Apple s’est déjà taillé une
place de choix dans le système d'éducation américain avec un fort engouement
pour les iPads et le déploiement de ses outils: « iBooks textbooks are now
available for 80 percent of the US high school core curriculum. ». En
faisant la promotion des outils iBooks Textbooks et Author, Apple donne aux
professeurs les moyens de produire facilement des contenus dynamiques.
Ce qui manquait pour propulser
le changement, seul Apple pouvait l’offrir au monde : la convivialité! En
offrant un outil en réseau facile d’utilisation (iPad/iOS), avec un format de
lecture des contenus dynamique (iBooks Textbooks) et un outil simple pour
produire les livres et les partager (iBooks Author), l’équation est complète.
Il ne reste plus qu’à produire des contenus et à les partager. Tout est
gratuit, sauf la tablette, évidemment!
Il ne s’agit là que du début d’une lutte commerciale sans
précédent dans laquelle chacun déploiera ses propres armes. Apple oriente sa
stratégie éducationnelle autour de ses forces, soit la production d'outils
technologiques et d’interfaces intuitives.

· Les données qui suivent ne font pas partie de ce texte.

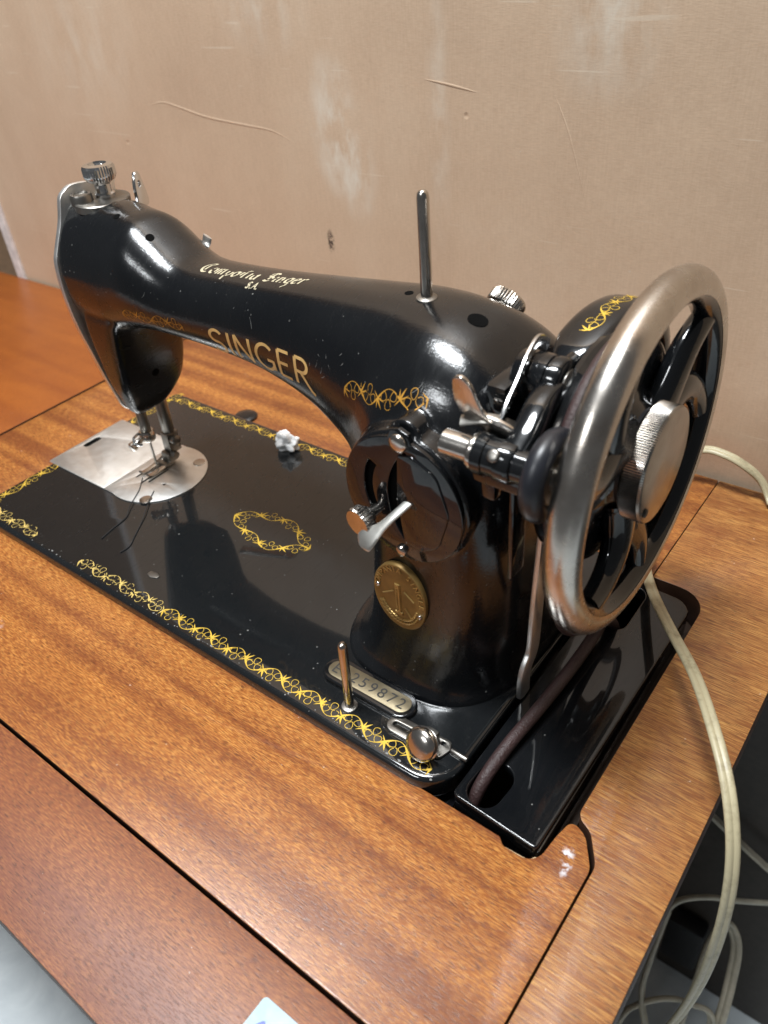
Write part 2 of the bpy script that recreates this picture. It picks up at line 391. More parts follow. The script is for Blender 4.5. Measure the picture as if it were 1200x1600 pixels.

Google mets aussi l'accent sur ses forces avec ses outils de
recherche et propose au monde de l'éducation ses divers outils de collaboration de la suite Google:
Blogger, Calendar, Groups, iGoogle, ... Google choisit donc de se positionner
dans le repérage de contenu disponible sur le Web et incite le milieu de
l'éducation à produire et à partager des contenus en ligne.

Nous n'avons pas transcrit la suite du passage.